- Set task
Reproduce, character for character, the lines below from the first through the one with "return V(((px - VPX)". Leave pictures out.

- Given material
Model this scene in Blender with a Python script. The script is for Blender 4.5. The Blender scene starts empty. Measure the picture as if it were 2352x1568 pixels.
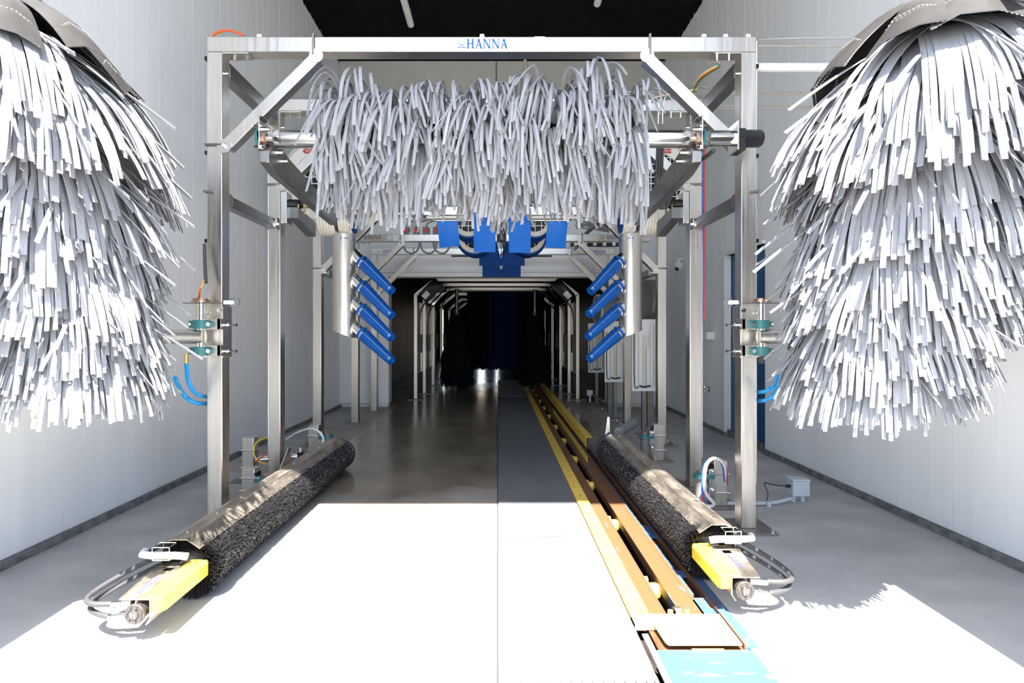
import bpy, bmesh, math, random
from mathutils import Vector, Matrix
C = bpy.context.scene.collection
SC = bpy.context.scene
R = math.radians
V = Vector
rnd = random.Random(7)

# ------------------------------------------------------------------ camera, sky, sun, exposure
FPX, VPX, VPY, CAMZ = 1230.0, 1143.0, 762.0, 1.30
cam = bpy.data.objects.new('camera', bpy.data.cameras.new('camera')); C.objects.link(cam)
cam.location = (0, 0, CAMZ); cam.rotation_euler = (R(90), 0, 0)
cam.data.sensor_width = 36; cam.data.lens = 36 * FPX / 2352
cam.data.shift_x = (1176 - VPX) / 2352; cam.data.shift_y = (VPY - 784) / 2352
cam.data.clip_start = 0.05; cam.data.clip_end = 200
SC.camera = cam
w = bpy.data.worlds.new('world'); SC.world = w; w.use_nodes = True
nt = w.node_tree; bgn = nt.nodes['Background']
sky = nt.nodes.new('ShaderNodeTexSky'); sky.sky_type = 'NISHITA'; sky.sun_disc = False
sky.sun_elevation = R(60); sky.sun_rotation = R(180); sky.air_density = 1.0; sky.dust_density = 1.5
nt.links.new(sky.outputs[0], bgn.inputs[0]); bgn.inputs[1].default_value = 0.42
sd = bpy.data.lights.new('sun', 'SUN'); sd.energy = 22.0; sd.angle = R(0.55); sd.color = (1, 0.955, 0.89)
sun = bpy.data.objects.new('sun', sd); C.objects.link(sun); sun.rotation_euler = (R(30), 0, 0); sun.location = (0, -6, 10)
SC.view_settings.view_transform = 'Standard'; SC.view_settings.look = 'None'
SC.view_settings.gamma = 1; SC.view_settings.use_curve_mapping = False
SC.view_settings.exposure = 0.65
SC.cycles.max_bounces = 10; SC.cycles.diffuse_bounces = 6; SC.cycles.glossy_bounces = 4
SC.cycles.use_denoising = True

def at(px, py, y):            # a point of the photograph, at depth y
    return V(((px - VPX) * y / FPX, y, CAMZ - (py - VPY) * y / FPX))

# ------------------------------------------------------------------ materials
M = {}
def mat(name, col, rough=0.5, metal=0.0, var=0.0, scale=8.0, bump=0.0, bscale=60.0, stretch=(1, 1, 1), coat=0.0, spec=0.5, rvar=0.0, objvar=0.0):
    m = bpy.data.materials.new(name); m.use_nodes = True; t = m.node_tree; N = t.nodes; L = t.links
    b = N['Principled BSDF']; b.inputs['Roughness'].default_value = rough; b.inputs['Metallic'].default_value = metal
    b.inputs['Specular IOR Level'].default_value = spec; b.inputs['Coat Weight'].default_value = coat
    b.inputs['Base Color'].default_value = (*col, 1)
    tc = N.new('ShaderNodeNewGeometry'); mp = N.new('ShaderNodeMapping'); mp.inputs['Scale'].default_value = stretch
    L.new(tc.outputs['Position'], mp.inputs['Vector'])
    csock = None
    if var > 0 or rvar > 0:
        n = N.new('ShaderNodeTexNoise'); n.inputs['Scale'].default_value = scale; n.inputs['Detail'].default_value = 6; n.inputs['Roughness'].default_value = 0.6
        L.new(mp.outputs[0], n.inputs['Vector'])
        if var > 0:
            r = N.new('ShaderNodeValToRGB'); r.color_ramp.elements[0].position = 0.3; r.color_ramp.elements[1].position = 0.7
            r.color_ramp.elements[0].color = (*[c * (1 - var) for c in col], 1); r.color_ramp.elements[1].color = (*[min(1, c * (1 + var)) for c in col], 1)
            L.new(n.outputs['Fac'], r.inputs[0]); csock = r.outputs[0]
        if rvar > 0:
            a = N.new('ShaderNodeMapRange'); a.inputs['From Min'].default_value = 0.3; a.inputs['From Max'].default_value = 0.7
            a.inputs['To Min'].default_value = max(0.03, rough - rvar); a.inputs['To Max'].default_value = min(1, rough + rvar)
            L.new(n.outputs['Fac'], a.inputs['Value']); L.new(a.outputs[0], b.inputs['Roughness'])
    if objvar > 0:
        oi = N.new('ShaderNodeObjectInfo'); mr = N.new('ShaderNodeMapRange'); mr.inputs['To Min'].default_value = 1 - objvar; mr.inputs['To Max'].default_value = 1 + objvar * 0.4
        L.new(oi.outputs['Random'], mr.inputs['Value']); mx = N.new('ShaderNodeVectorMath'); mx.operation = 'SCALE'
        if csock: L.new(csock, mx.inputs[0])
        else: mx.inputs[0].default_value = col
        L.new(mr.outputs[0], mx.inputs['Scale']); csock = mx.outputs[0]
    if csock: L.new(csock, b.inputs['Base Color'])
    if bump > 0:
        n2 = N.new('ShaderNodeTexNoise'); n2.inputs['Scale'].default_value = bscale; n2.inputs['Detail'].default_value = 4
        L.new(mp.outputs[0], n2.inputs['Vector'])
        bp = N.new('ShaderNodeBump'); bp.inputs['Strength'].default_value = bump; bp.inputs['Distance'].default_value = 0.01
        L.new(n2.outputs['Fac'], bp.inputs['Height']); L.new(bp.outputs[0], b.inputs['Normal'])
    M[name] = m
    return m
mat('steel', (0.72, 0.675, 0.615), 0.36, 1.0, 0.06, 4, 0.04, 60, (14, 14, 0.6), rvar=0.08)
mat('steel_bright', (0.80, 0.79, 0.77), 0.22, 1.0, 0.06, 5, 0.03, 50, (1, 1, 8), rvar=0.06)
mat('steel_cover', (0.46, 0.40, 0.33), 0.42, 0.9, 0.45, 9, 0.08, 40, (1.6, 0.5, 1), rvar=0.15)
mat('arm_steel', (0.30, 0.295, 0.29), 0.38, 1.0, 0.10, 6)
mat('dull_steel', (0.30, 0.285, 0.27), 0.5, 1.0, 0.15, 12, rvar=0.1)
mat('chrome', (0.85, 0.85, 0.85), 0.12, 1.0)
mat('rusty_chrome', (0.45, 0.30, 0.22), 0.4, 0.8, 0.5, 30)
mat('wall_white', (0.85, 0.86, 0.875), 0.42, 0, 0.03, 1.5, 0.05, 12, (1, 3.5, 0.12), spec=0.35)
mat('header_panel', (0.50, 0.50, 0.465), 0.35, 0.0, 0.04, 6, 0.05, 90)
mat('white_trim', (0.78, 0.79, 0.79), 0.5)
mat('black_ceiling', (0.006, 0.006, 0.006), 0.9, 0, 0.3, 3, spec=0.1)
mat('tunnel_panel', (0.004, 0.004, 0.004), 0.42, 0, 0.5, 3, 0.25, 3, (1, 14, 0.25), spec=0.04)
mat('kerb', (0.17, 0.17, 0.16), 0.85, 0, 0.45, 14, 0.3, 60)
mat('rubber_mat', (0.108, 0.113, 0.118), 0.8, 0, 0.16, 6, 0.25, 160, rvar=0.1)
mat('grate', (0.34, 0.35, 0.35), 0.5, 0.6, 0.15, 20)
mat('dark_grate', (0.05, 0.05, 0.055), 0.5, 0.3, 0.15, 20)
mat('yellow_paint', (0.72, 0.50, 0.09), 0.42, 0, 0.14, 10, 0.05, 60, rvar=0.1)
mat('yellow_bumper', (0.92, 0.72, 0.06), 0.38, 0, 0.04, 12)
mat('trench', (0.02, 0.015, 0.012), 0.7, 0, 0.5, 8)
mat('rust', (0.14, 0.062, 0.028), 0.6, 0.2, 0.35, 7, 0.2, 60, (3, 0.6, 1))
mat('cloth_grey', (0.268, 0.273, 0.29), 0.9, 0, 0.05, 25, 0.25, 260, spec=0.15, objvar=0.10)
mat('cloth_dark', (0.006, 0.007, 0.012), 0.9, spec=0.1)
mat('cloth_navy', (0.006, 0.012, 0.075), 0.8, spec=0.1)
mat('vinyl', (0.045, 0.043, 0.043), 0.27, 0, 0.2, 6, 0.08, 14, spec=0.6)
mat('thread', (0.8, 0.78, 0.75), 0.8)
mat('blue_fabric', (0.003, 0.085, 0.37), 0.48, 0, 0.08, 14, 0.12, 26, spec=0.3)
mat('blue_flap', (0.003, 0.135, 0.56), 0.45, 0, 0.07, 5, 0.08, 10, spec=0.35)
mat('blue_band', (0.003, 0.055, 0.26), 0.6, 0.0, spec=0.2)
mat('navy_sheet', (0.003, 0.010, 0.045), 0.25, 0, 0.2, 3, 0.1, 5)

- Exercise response
Model this scene in Blender with a Python script. The script is for Blender 4.5. The Blender scene starts empty. Measure the picture as if it were 2352x1568 pixels.
import bpy, bmesh, math, random
from mathutils import Vector, Matrix
C = bpy.context.scene.collection
SC = bpy.context.scene
R = math.radians
V = Vector
rnd = random.Random(7)

# ------------------------------------------------------------------ camera, sky, sun, exposure
FPX, VPX, VPY, CAMZ = 1230.0, 1143.0, 762.0, 1.30
cam = bpy.data.objects.new('camera', bpy.data.cameras.new('camera')); C.objects.link(cam)
cam.location = (0, 0, CAMZ); cam.rotation_euler = (R(90), 0, 0)
cam.data.sensor_width = 36; cam.data.lens = 36 * FPX / 2352
cam.data.shift_x = (1176 - VPX) / 2352; cam.data.shift_y = (VPY - 784) / 2352
cam.data.clip_start = 0.05; cam.data.clip_end = 200
SC.camera = cam
w = bpy.data.worlds.new('world'); SC.world = w; w.use_nodes = True
nt = w.node_tree; bgn = nt.nodes['Background']
sky = nt.nodes.new('ShaderNodeTexSky'); sky.sky_type = 'NISHITA'; sky.sun_disc = False
sky.sun_elevation = R(60); sky.sun_rotation = R(180); sky.air_density = 1.0; sky.dust_density = 1.5
nt.links.new(sky.outputs[0], bgn.inputs[0]); bgn.inputs[1].default_value = 0.42
sd = bpy.data.lights.new('sun', 'SUN'); sd.energy = 22.0; sd.angle = R(0.55); sd.color = (1, 0.955, 0.89)
sun = bpy.data.objects.new('sun', sd); C.objects.link(sun); sun.rotation_euler = (R(30), 0, 0); sun.location = (0, -6, 10)
SC.view_settings.view_transform = 'Standard'; SC.view_settings.look = 'None'
SC.view_settings.gamma = 1; SC.view_settings.use_curve_mapping = False
SC.view_settings.exposure = 0.65
SC.cycles.max_bounces = 10; SC.cycles.diffuse_bounces = 6; SC.cycles.glossy_bounces = 4
SC.cycles.use_denoising = True

def at(px, py, y):            # a point of the photograph, at depth y
    return V(((px - VPX) * y / FPX, y, CAMZ - (py - VPY) * y / FPX))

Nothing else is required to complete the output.